___ SUPPLIED DATA
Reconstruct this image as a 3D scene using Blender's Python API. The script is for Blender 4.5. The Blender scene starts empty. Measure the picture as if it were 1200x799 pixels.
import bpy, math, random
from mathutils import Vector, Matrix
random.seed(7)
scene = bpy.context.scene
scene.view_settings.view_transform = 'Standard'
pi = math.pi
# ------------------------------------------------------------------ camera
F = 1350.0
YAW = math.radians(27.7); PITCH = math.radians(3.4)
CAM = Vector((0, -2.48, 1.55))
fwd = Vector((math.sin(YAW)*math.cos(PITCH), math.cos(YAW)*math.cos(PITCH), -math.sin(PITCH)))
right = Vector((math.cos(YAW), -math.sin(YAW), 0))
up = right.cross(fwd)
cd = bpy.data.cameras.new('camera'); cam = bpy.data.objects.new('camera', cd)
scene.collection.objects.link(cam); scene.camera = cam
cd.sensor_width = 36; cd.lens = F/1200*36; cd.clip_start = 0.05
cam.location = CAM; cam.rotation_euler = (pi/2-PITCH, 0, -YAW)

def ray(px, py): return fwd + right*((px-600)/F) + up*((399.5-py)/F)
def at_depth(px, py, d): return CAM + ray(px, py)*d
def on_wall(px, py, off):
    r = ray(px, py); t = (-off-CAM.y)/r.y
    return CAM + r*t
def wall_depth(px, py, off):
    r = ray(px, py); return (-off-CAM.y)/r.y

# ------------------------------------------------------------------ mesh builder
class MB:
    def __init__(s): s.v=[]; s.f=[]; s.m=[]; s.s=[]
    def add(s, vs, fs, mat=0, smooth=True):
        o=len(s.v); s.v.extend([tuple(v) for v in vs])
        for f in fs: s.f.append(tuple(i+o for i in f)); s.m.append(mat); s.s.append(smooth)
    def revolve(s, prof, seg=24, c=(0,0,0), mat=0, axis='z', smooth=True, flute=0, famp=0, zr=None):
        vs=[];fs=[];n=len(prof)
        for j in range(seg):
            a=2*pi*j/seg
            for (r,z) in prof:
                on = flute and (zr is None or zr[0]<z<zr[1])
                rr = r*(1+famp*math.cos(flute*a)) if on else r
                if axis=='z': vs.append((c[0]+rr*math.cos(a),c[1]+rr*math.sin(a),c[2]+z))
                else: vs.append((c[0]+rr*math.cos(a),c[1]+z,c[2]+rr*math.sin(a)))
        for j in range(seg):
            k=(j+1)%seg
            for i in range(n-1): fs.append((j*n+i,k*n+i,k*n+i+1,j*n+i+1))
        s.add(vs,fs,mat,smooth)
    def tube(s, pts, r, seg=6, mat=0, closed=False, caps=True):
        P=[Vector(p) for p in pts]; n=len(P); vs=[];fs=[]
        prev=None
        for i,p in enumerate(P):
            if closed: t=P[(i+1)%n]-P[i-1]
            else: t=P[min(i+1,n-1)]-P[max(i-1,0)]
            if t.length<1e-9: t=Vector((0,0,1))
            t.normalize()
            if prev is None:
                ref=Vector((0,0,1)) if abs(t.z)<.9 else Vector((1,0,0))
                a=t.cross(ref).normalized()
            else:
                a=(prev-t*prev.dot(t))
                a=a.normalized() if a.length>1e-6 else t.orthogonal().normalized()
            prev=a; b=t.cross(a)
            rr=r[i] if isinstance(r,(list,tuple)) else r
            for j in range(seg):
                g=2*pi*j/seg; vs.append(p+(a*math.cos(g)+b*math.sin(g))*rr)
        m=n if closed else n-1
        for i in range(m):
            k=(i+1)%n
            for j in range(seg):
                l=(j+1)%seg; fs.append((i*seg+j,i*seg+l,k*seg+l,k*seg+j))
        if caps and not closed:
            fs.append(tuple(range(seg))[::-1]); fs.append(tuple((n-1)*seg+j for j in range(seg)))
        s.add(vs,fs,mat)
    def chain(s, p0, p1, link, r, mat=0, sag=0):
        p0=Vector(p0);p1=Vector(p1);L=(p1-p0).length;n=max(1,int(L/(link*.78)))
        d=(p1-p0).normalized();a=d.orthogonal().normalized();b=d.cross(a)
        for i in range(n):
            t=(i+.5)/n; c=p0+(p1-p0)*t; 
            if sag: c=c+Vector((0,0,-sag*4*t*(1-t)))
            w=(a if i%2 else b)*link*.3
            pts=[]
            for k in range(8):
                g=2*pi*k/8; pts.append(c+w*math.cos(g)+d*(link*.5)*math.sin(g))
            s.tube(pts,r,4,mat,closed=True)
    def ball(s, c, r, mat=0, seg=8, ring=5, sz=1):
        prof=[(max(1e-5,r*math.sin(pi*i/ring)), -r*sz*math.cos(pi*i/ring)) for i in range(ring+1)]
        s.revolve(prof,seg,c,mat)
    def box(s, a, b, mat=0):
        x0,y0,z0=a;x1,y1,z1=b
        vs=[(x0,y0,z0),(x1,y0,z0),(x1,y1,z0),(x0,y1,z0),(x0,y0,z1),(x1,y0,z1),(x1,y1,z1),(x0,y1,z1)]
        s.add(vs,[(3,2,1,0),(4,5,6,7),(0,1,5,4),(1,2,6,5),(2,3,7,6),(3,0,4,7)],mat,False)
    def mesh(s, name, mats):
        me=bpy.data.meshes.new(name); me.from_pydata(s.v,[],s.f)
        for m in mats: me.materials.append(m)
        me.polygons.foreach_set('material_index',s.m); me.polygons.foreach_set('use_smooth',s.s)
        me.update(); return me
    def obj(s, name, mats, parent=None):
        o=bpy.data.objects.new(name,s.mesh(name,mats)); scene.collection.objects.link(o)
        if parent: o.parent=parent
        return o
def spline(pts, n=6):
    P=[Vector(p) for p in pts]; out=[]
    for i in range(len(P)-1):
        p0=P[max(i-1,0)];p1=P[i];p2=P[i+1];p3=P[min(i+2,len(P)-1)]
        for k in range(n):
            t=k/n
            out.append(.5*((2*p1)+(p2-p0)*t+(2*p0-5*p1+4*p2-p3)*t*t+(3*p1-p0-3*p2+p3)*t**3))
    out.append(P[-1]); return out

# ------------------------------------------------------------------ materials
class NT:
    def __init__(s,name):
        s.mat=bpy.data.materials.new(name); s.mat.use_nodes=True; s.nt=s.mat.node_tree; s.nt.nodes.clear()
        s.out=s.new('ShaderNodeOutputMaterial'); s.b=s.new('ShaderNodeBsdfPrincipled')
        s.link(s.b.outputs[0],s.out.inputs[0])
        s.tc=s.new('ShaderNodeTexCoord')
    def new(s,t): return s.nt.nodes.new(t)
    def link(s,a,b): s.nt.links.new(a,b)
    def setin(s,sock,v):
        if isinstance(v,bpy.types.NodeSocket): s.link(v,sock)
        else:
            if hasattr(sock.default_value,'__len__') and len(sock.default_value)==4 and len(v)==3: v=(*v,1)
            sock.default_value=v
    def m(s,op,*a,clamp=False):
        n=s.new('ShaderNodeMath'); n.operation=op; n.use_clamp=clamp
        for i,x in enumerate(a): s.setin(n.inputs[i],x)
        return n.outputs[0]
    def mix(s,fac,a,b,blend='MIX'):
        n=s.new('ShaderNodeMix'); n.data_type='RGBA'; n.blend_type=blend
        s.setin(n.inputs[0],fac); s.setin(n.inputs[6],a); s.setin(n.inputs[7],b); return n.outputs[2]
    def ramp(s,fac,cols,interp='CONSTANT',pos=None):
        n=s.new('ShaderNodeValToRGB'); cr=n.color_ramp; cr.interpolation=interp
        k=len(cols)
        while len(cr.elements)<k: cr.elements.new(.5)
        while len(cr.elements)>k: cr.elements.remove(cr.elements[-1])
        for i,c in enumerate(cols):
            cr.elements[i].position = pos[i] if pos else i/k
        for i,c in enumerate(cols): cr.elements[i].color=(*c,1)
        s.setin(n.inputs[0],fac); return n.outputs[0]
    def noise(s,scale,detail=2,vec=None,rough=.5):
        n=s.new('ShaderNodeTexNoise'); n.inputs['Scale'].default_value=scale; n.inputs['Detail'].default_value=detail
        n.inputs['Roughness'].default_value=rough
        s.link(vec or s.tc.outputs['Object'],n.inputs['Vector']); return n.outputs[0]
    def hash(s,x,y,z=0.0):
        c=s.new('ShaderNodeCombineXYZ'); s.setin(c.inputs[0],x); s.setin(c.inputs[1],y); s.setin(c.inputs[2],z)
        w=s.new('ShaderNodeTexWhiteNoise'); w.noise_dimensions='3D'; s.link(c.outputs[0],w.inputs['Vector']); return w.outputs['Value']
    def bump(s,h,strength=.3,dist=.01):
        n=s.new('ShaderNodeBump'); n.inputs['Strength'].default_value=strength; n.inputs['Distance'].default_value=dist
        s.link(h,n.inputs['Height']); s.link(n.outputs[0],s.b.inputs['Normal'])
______
EXERCISE INSTRUCTIONS -> From the first line of the data through the line with "r = ray(px, py); return (-off-CAM.y)/r.y", quote each line exactly and add nothing else.

REPLY TO THE EXERCISE ->
Reconstruct this image as a 3D scene using Blender's Python API. The script is for Blender 4.5. The Blender scene starts empty. Measure the picture as if it were 1200x799 pixels.
import bpy, math, random
from mathutils import Vector, Matrix
random.seed(7)
scene = bpy.context.scene
scene.view_settings.view_transform = 'Standard'
pi = math.pi
# ------------------------------------------------------------------ camera
F = 1350.0
YAW = math.radians(27.7); PITCH = math.radians(3.4)
CAM = Vector((0, -2.48, 1.55))
fwd = Vector((math.sin(YAW)*math.cos(PITCH), math.cos(YAW)*math.cos(PITCH), -math.sin(PITCH)))
right = Vector((math.cos(YAW), -math.sin(YAW), 0))
up = right.cross(fwd)
cd = bpy.data.cameras.new('camera'); cam = bpy.data.objects.new('camera', cd)
scene.collection.objects.link(cam); scene.camera = cam
cd.sensor_width = 36; cd.lens = F/1200*36; cd.clip_start = 0.05
cam.location = CAM; cam.rotation_euler = (pi/2-PITCH, 0, -YAW)

def ray(px, py): return fwd + right*((px-600)/F) + up*((399.5-py)/F)
def at_depth(px, py, d): return CAM + ray(px, py)*d
def on_wall(px, py, off):
    r = ray(px, py); t = (-off-CAM.y)/r.y
    return CAM + r*t
def wall_depth(px, py, off):
    r = ray(px, py); return (-off-CAM.y)/r.y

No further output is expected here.